Let's start with a simple example where $H_i$ and $H_f$ commute because they are both diagonal:
$H_i=
\begin{pmatrix}1 & 0\\
0 & -1
\end{pmatrix}
$
$H_p=
\begin{pmatrix}-1 & 0\\
0 & -0.1
\end{pmatrix}
$
The eigenvector with lowest eigenvalue (i.e. the ground state) of $H_i$ is $|1\rangle $ so we start in this state.
The ground state of $H_f$ is $|0\rangle$ so this is what we're looking for.
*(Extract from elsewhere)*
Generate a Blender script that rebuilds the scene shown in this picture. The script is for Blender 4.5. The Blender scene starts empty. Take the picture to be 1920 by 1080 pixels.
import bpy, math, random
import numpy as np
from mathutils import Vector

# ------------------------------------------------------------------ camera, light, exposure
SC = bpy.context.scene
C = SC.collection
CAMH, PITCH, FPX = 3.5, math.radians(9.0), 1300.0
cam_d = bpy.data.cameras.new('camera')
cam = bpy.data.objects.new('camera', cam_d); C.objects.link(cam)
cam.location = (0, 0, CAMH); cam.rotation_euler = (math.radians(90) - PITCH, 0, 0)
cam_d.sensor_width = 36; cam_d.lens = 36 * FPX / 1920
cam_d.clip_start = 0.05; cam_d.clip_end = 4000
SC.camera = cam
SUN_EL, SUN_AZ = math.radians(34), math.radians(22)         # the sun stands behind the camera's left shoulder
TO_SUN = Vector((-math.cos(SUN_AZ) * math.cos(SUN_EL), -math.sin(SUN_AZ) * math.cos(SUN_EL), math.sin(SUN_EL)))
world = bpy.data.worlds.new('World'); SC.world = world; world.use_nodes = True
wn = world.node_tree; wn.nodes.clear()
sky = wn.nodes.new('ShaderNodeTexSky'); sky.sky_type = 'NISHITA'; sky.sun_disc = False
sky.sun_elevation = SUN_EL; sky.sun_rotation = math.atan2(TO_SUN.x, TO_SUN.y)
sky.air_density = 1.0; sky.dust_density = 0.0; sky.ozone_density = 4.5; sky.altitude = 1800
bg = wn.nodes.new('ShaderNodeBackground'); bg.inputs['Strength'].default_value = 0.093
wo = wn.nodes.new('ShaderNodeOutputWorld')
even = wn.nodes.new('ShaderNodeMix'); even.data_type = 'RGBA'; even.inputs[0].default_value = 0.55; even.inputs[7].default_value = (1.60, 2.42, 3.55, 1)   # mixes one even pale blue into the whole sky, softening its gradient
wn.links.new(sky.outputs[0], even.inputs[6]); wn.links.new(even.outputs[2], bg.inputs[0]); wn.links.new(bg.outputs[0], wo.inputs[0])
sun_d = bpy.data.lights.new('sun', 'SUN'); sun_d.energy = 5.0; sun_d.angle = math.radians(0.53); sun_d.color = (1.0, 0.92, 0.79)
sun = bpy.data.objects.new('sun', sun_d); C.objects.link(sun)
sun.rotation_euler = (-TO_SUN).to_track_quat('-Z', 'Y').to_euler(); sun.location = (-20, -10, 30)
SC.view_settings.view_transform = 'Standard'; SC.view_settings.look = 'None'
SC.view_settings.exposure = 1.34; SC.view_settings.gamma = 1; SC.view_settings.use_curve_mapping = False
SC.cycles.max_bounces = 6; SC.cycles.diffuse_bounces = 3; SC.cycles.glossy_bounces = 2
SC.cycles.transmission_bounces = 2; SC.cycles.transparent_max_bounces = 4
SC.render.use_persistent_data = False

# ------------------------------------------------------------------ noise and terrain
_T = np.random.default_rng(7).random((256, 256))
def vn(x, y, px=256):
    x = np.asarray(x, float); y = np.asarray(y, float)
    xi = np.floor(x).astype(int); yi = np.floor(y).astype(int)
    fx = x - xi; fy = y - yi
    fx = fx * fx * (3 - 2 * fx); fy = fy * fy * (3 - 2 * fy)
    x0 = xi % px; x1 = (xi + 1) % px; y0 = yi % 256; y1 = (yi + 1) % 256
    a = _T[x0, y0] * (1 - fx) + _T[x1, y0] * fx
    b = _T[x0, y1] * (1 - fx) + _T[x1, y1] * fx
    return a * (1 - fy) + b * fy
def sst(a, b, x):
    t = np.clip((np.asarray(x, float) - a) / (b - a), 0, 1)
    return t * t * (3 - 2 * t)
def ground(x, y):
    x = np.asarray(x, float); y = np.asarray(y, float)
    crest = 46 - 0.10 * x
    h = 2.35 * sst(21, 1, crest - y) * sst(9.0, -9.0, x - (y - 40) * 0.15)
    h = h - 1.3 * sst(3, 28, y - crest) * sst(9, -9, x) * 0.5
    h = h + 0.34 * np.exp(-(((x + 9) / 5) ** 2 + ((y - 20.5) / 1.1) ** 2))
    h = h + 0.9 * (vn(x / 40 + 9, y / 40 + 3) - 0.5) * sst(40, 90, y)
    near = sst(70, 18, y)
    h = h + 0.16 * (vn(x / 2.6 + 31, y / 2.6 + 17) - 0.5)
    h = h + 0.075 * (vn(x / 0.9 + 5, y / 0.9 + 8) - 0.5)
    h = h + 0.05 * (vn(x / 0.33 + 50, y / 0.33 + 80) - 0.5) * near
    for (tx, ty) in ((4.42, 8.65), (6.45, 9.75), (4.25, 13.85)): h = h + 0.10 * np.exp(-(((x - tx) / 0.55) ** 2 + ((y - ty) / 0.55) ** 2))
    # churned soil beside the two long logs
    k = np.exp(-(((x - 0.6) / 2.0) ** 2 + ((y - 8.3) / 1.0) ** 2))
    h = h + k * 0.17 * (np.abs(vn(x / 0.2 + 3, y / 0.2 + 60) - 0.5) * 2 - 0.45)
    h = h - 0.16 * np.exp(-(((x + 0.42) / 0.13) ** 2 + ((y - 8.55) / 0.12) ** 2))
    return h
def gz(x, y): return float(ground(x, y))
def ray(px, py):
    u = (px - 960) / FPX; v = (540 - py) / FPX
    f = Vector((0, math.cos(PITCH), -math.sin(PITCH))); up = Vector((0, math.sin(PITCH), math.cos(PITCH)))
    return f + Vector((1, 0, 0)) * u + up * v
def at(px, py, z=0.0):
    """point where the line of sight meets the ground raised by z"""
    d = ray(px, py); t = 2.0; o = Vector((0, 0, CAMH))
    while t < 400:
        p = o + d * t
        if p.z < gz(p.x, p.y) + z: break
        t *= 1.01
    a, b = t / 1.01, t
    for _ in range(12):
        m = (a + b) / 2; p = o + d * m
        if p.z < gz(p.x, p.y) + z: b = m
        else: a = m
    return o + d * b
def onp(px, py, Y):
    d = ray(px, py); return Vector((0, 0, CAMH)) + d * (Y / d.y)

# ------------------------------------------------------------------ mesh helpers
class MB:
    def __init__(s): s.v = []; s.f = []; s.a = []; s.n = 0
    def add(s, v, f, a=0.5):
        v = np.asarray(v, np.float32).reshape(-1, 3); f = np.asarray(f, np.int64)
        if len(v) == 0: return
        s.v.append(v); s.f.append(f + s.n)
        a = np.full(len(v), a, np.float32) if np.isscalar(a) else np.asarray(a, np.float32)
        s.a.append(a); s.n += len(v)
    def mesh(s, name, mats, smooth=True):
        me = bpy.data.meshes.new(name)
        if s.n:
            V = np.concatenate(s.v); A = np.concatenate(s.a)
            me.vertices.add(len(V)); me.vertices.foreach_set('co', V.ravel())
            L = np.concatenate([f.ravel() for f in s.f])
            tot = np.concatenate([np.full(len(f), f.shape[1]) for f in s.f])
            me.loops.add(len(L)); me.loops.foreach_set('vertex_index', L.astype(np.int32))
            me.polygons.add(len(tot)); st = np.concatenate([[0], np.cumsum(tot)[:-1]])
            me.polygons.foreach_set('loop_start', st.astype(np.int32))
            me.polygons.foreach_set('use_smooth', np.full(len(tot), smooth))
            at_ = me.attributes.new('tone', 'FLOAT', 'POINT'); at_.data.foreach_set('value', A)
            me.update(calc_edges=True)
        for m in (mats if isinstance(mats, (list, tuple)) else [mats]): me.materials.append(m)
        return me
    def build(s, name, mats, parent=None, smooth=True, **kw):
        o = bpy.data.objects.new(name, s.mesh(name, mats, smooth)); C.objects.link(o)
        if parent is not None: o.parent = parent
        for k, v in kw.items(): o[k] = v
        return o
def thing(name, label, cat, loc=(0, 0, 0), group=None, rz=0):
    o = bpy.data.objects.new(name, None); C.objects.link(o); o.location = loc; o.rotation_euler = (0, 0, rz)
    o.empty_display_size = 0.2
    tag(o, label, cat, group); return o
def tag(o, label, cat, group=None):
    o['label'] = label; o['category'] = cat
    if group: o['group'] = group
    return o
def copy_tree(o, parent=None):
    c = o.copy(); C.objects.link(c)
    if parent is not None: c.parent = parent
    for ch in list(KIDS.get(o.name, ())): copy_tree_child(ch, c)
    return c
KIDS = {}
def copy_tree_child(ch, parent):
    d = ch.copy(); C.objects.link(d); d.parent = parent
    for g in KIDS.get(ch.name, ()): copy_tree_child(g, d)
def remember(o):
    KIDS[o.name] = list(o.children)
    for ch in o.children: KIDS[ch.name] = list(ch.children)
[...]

Remember the minimum runtime for the AQC to give the correct answer to within an error $\epsilon$:
$\tau\ge \max_t\left(\frac{||H_i - H_f||^2}{\epsilon E_{\rm{gap}}(t)^3}\right)$.
This is given and explained in Eq. 2 of Tanburn et al. (2015).
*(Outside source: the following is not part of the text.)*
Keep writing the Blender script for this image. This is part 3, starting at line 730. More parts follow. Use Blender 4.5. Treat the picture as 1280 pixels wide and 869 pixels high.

- Let's say we want $\epsilon = 0.1$.
- Notice that $||H_i - H_f||^2 = 0.1 $ according Eq. 4 of the same paper.
- Notice that $\frac{||H_i - H_f||^2}{\epsilon}=1$ (I've chosen $\epsilon$ so that this would happen, but it doesn't matter).
- We now have $\tau \ge \max_t\left(\frac{1}{E_{\rm{gap}}(t)^3}\right)$
So what is the minimum gap between ground and first excited state (which gives the $\max_t$) ?
When $t=20\tau/29$, the Hamiltonian is:
$H=\frac{9}{29}H_i + \frac{20}{29}H_p$
$H=\frac{9}{29}\begin{pmatrix}1 & 0\\
0 & -1
\end{pmatrix} + \frac{20}{29}\begin{pmatrix}-1 & 0\\
0 & -0.1
\end{pmatrix}$
$
H=\begin{pmatrix}\frac{9}{29} & 0\\
0 & -\frac{9}{29}
\end{pmatrix}+\begin{pmatrix}-\frac{20}{29} & 0\\
0 & -\frac{2}{29}
\end{pmatrix}
$
$
H=\begin{pmatrix}\frac{-11}{29} & 0\\
0 & -\frac{11}{29}
\end{pmatrix}
$
So when $t=\frac{20}{29}\tau$, we have $E_{\rm{gap}}=0$ and the lower bound on $\tau$ is essentially $\infty$.
So the adiabatic theorem still applies, but when it states that the Hamiltonian needs to change "slowly enough", it turns out it needs to change "infinitely slowly", which means you will not likely ever get the answer using AQC.